---------- DATA SECTION ----------
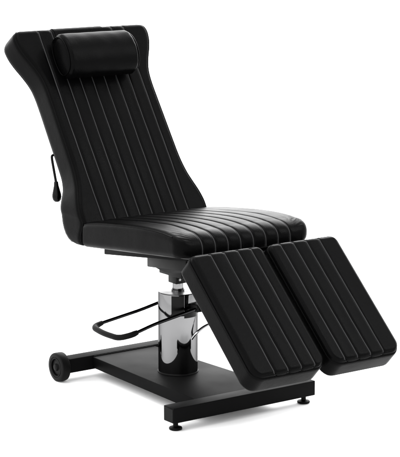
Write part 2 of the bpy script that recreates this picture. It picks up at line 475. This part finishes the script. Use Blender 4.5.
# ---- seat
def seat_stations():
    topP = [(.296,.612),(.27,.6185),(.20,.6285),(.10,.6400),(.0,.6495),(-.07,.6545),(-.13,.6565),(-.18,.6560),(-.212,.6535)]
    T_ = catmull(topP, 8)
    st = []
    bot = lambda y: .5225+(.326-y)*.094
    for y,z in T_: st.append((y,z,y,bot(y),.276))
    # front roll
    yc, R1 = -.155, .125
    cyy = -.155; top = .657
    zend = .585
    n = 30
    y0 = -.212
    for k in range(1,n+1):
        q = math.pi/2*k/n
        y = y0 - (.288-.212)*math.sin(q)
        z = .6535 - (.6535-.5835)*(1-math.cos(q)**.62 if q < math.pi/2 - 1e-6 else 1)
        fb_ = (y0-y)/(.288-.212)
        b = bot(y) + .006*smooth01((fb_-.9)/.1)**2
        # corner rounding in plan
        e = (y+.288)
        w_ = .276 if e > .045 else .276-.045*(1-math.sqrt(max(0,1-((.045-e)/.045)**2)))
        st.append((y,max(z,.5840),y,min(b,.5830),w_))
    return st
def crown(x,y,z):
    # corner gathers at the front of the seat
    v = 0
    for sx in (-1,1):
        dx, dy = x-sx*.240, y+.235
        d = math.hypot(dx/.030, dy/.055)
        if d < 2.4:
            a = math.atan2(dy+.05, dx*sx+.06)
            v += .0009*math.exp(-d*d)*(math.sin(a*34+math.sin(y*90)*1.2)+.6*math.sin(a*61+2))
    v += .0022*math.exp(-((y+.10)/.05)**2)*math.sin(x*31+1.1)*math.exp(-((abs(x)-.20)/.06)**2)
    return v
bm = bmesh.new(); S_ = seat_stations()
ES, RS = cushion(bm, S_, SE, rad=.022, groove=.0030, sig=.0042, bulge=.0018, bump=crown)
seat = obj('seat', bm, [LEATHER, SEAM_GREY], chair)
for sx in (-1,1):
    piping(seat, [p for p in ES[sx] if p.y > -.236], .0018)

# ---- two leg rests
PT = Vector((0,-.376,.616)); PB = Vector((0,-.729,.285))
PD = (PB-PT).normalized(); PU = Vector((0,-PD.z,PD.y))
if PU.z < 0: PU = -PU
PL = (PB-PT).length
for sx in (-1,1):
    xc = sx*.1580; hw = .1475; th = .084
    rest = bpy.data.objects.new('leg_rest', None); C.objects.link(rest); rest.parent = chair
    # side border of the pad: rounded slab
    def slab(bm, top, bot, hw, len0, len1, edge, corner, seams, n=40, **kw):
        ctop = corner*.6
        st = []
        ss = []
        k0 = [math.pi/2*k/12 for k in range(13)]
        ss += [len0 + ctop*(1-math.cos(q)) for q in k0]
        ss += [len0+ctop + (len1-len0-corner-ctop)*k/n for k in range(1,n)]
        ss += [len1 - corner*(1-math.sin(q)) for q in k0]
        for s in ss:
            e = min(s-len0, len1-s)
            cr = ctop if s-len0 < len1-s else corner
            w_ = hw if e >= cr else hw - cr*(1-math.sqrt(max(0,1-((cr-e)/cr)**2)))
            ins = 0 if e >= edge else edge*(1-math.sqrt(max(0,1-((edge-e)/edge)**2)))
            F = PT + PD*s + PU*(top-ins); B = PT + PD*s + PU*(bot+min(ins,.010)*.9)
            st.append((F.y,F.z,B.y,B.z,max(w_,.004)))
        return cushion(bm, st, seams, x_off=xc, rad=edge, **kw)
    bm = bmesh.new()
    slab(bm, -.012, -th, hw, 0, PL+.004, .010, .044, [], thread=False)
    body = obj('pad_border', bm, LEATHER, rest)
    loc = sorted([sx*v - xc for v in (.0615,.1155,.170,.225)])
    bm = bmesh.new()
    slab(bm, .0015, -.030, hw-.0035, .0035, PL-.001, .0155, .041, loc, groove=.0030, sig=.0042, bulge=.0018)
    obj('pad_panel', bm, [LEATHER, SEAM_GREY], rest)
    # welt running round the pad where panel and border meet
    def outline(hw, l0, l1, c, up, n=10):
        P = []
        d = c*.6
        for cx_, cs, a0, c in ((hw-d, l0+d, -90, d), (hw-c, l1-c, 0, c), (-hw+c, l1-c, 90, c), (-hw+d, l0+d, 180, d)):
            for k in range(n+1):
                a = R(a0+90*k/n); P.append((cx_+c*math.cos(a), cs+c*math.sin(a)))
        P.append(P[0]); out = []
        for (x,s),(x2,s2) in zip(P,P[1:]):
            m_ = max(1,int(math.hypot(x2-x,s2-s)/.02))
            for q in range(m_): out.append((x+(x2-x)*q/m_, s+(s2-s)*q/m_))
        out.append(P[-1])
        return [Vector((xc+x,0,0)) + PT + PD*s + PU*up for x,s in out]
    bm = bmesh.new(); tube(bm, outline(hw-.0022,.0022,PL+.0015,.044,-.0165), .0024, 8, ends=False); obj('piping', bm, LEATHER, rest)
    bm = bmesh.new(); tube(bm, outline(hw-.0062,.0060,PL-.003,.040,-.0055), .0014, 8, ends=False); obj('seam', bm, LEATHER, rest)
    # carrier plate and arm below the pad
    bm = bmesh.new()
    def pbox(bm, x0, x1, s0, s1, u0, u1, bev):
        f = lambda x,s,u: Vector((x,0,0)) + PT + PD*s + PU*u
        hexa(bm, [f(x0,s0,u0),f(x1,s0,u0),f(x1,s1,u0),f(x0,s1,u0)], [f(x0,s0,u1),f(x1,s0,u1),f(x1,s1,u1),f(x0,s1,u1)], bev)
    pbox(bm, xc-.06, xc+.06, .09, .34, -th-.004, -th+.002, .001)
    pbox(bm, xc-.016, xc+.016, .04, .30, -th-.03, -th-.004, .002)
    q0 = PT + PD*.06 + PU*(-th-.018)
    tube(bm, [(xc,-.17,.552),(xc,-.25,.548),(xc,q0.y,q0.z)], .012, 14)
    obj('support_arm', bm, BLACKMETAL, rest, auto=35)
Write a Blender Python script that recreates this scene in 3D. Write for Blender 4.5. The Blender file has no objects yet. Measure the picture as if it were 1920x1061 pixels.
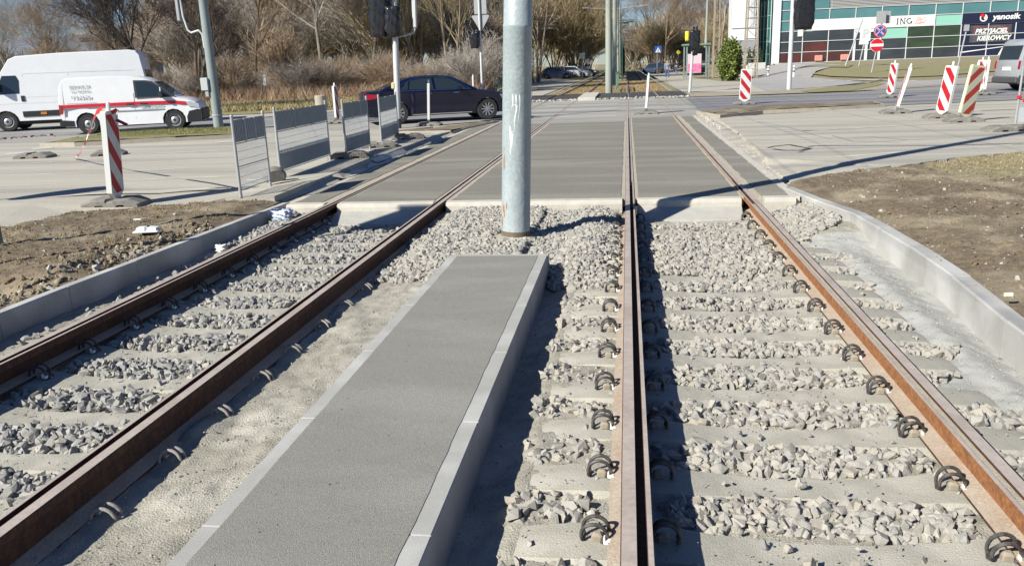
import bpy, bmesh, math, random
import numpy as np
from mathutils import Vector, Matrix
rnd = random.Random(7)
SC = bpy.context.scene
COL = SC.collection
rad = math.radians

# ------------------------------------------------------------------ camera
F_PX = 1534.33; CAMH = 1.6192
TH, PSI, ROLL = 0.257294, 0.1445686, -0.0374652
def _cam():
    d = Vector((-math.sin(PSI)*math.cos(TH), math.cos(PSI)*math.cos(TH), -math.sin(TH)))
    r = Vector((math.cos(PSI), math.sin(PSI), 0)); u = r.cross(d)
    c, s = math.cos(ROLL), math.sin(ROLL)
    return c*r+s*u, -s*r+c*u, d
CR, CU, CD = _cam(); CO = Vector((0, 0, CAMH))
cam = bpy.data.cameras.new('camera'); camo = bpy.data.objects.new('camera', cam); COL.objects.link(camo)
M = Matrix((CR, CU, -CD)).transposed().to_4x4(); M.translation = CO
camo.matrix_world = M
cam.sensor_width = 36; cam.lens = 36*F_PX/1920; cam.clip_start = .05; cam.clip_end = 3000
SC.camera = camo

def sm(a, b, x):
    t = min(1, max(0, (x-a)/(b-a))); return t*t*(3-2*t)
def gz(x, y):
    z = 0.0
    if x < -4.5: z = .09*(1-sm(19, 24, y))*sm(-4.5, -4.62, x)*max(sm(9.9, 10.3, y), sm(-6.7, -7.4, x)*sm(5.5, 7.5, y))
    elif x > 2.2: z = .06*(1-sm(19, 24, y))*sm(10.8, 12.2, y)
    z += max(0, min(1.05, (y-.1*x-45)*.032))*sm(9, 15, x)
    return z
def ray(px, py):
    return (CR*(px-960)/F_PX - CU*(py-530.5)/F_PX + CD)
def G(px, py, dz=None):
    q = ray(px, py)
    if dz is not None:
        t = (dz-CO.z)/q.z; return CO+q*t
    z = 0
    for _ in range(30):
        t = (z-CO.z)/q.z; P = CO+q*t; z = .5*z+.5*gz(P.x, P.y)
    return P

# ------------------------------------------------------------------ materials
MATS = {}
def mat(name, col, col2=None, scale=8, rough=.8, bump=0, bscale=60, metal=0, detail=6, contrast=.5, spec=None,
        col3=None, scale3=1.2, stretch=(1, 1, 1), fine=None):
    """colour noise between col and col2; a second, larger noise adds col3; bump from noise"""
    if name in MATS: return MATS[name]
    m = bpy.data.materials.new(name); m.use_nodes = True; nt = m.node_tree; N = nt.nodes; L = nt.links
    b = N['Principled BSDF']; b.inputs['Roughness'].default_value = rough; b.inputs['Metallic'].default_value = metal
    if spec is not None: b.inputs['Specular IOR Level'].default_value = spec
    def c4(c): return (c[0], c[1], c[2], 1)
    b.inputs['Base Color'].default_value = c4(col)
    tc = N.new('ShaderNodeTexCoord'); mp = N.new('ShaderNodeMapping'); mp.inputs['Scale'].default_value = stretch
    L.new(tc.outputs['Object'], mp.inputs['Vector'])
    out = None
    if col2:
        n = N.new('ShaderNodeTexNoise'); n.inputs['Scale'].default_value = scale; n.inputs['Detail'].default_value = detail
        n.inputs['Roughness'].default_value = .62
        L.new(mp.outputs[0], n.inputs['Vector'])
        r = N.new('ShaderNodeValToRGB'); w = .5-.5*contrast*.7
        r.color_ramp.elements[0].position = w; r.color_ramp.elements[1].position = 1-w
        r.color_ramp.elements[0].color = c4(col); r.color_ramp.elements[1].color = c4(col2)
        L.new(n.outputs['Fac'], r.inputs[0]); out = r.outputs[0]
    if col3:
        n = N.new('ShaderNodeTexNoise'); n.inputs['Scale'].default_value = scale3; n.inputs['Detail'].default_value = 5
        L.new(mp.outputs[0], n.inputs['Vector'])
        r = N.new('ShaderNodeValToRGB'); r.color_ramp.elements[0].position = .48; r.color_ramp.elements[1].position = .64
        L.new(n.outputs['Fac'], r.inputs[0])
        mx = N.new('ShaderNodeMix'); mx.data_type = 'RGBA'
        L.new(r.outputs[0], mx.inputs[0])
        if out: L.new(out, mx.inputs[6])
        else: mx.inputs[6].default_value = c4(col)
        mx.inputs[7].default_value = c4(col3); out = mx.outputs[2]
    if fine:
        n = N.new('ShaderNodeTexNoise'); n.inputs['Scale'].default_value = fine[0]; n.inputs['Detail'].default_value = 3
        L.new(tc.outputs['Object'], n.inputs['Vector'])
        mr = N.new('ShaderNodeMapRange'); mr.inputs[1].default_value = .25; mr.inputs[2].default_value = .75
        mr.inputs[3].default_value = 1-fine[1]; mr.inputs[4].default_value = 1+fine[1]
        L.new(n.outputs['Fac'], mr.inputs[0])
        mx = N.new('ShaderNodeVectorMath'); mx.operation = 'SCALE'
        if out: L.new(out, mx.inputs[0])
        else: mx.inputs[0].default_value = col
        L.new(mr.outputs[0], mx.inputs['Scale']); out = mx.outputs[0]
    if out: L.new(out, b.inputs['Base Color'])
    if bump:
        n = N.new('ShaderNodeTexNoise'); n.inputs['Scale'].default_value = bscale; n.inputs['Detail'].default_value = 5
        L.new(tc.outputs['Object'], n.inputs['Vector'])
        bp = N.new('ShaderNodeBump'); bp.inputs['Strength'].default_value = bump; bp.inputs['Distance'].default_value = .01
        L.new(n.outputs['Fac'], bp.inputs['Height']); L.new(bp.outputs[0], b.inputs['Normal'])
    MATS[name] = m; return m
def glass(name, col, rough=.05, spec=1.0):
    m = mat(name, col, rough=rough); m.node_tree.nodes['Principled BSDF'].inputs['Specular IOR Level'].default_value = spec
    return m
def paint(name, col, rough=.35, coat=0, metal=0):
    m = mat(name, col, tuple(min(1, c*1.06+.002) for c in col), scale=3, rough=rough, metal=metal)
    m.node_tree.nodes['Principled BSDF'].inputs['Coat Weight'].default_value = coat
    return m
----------
GIVEN EXERCISE: Above are the records; copy exactly the lines from the one with "Write a Blender" through the one with "rad = math.radians", including both, and nothing more. Leave out pictures.

ANSWER:
Write a Blender Python script that recreates this scene in 3D. Write for Blender 4.5. The Blender file has no objects yet. Measure the picture as if it were 1920x1061 pixels.
import bpy, bmesh, math, random
import numpy as np
from mathutils import Vector, Matrix
rnd = random.Random(7)
SC = bpy.context.scene
COL = SC.collection
rad = math.radians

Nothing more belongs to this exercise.